Professor Charles Taylor’s heart aches for the Crow—the Crow Indians of the Yellowstone river valley, that is, whose warriors are now mere ghosts, and whose culture of incessant killing and scalping and murder and rapine has been irrevocably lost. “Tragically lost,” says Taylor, Professor of Law and Philosophy at Northwestern University. In his mind cultural loss is about the worst thing that can happen.
Genocide is even more serious, it’s true, but as he writes in last April’s New York Review of Books, reviewing Jonathan Lear’s Radical Hope: Ethics in the Face of Cultural Devastation, “The issue is not genocide. Many of the Crow people survive; but their culture is gone.” He then quotes the tribal chief Plenty Coups who said back in the 1920s that “When the buffalo went away the hearts of my people fell to the ground, and they could not lift them up again.

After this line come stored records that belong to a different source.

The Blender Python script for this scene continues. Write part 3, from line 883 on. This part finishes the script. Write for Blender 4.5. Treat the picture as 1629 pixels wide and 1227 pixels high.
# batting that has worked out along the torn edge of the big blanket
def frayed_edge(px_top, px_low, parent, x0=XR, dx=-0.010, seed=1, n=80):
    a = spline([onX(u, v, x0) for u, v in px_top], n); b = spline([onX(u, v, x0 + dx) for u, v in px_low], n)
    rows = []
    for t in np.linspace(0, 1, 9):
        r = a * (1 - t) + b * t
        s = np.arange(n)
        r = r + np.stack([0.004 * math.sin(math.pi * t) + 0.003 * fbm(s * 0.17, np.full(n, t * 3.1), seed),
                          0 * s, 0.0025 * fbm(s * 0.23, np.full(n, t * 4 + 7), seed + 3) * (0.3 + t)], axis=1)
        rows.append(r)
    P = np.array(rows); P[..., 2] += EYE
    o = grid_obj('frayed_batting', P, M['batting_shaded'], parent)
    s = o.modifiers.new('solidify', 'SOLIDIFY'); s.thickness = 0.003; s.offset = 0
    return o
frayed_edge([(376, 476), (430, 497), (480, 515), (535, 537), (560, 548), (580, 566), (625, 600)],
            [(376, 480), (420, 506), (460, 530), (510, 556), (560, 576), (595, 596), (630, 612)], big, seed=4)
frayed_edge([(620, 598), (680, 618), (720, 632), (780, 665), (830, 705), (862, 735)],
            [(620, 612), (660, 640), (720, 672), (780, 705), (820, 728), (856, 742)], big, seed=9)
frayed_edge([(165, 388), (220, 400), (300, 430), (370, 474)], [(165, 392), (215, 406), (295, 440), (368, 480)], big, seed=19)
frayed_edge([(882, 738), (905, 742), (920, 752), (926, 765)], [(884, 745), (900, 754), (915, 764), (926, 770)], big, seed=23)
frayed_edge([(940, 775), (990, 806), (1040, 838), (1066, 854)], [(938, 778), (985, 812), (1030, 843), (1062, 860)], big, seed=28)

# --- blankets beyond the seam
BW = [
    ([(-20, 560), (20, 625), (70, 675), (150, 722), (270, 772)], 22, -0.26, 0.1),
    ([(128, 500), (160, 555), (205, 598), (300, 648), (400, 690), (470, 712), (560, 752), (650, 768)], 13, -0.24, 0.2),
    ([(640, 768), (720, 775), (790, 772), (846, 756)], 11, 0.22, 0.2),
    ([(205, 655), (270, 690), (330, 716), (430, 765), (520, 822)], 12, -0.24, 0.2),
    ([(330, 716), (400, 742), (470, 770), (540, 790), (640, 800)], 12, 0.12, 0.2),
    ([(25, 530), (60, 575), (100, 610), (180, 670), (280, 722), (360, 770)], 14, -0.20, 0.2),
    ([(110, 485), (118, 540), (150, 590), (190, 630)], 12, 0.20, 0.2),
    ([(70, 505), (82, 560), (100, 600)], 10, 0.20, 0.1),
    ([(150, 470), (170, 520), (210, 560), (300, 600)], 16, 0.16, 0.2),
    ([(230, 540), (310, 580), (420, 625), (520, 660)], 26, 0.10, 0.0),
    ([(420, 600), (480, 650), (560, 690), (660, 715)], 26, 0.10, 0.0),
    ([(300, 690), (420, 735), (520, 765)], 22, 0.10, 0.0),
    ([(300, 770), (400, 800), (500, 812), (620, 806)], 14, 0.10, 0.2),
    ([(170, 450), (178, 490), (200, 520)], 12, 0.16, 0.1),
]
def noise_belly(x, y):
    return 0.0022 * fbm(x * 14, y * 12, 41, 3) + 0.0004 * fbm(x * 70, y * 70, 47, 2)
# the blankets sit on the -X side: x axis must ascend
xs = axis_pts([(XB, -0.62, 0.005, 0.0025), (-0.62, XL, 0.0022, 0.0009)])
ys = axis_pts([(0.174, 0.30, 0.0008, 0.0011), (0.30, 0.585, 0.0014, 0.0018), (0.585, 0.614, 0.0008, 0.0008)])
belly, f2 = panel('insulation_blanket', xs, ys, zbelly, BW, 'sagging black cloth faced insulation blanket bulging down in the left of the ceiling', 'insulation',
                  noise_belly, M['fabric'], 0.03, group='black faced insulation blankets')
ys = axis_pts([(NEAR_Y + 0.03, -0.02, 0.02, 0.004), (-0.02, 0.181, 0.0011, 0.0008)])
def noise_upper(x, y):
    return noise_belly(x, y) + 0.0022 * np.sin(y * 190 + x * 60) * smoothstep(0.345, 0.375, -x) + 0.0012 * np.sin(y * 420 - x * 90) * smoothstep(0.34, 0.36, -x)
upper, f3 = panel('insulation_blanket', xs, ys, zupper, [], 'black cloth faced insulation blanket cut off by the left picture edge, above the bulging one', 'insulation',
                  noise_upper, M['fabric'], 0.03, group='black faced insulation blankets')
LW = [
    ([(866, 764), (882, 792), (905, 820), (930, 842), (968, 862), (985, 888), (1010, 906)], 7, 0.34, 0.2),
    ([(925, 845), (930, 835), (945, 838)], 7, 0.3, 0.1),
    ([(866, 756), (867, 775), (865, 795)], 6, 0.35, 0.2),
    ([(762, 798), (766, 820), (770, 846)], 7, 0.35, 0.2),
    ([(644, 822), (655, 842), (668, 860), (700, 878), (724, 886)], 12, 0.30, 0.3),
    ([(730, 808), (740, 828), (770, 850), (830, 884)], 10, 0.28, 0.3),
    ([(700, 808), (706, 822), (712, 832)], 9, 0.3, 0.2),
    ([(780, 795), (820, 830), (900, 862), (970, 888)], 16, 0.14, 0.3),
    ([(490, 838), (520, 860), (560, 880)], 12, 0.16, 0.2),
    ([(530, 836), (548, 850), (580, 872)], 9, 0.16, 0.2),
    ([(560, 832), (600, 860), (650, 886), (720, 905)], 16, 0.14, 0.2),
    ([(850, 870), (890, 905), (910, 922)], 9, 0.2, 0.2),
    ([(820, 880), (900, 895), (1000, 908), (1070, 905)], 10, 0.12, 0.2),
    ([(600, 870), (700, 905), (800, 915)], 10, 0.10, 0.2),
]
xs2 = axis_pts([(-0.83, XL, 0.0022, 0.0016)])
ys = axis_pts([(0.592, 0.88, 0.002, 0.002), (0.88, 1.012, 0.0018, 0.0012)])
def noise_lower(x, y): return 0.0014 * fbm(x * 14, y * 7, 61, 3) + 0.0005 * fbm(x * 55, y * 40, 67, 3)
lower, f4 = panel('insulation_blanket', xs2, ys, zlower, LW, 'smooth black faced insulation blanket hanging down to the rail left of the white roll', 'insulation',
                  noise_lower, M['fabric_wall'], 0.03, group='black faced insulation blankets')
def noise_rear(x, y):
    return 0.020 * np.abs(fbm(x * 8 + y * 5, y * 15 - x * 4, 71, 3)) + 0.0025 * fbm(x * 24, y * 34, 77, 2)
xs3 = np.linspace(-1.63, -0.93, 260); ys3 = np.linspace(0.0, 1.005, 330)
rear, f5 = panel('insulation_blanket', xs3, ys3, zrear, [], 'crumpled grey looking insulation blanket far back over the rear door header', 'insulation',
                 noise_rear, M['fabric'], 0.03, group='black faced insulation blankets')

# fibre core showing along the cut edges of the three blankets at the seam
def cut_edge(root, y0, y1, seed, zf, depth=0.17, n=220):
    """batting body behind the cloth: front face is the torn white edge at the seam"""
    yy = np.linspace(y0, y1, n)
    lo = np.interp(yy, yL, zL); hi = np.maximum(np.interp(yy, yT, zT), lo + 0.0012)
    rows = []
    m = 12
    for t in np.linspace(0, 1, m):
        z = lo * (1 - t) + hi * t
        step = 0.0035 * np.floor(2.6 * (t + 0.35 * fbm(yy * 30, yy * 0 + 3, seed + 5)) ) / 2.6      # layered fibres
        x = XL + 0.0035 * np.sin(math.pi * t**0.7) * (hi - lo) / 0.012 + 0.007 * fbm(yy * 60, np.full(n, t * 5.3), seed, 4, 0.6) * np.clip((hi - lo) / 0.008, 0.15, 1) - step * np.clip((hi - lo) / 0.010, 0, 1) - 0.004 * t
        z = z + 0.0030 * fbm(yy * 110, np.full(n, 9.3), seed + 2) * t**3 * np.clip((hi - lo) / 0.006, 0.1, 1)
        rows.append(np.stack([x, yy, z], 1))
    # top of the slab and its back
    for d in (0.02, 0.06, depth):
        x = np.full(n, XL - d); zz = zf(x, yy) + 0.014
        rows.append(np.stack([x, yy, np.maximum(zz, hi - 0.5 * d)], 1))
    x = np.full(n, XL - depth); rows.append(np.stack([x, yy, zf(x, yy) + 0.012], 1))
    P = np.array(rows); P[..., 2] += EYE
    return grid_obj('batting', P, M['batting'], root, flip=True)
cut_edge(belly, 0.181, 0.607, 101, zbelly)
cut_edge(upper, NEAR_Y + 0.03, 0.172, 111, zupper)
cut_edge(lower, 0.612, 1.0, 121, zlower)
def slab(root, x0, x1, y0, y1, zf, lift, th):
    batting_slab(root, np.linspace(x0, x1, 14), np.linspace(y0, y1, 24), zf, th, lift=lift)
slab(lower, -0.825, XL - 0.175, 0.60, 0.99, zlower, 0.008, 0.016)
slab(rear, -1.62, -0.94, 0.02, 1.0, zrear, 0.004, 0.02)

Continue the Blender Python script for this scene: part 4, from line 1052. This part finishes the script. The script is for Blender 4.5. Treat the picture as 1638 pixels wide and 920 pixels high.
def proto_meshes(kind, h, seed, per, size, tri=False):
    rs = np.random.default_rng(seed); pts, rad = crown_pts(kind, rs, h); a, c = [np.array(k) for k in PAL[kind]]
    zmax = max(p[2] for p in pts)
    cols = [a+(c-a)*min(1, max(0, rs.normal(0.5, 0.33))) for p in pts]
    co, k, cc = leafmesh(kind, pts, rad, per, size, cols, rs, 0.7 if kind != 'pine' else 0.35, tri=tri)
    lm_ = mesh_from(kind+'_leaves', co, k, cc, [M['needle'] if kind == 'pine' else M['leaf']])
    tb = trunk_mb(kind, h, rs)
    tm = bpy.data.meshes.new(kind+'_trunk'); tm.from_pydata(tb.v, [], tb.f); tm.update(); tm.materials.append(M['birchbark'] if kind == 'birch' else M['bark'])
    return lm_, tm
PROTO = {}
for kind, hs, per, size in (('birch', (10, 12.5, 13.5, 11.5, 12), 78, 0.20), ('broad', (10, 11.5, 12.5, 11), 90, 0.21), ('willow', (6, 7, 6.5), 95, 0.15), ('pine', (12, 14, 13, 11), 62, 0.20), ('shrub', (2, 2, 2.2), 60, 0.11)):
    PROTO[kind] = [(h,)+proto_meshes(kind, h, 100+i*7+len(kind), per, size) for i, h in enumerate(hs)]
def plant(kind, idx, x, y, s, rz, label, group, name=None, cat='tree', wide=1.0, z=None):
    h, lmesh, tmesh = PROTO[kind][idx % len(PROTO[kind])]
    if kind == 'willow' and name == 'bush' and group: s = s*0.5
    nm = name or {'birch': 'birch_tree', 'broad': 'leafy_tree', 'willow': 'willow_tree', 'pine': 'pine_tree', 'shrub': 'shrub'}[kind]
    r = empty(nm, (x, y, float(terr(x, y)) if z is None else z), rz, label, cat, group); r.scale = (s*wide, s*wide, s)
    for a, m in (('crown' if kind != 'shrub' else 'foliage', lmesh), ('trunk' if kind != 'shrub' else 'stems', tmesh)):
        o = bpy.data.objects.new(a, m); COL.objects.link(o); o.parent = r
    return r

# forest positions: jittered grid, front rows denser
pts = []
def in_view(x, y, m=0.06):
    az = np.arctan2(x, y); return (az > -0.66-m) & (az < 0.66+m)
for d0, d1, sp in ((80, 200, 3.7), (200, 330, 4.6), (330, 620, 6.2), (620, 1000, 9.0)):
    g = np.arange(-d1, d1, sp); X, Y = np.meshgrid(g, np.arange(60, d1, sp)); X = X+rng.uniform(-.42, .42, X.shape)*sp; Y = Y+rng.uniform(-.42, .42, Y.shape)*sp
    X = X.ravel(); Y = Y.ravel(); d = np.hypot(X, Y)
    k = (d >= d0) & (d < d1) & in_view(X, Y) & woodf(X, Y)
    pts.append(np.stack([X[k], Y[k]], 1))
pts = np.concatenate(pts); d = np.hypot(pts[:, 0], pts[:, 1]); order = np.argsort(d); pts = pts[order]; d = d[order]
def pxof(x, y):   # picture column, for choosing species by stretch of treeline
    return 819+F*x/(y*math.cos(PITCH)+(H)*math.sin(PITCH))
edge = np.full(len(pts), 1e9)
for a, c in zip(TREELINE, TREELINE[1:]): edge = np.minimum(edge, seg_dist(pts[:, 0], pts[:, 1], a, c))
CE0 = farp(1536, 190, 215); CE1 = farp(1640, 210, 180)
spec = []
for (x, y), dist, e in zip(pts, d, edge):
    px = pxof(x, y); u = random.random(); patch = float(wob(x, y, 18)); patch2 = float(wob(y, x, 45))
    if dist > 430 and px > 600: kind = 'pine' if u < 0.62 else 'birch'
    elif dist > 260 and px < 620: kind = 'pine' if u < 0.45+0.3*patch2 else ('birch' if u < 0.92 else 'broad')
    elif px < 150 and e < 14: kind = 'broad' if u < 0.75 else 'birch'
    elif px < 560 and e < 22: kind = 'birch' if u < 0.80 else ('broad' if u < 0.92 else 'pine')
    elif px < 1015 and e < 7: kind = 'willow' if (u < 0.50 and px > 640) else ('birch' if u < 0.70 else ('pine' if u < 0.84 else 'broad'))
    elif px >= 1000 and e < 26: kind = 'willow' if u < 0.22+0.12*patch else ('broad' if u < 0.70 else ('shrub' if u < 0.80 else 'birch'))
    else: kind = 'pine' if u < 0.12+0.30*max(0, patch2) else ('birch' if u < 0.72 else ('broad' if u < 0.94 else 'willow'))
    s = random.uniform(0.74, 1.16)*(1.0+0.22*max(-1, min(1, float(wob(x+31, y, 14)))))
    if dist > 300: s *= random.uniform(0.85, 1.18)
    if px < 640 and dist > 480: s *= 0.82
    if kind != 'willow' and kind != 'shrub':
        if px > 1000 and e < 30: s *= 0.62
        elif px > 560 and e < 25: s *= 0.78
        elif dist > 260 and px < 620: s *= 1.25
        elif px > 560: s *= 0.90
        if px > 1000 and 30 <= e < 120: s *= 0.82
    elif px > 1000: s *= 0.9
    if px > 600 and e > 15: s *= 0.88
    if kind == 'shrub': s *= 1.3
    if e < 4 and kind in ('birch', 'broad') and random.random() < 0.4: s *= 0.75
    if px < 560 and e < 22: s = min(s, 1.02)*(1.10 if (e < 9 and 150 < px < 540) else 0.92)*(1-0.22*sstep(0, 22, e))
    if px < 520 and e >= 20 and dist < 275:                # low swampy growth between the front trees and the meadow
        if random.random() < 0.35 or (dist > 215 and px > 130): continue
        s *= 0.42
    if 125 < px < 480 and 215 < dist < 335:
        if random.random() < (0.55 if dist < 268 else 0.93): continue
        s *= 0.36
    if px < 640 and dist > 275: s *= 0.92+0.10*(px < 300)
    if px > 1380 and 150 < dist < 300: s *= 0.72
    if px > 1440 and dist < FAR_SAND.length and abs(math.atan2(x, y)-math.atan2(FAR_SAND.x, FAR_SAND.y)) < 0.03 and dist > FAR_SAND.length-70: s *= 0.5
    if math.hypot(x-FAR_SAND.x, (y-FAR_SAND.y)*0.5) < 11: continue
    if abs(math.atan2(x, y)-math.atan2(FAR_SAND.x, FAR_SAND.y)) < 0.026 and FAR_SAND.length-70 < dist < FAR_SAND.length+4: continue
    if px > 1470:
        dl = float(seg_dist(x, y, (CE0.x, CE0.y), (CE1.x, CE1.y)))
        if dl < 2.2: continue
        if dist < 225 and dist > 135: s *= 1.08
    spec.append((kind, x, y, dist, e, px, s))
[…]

After this nothing happened.”
Now you can find this sort of thing all over the world, with or without the poignant image of departing buffalo—and although you may be surprised to hear this, quite often something did happen. In New Zealand and Australia, individual Maoris or Aborigines of will, energy, and foresight picked themselves up and got on with it, changing their lives and taking new directions. Why didn’t this happen among the Crow? Why have they not lifted up their hearts and started again?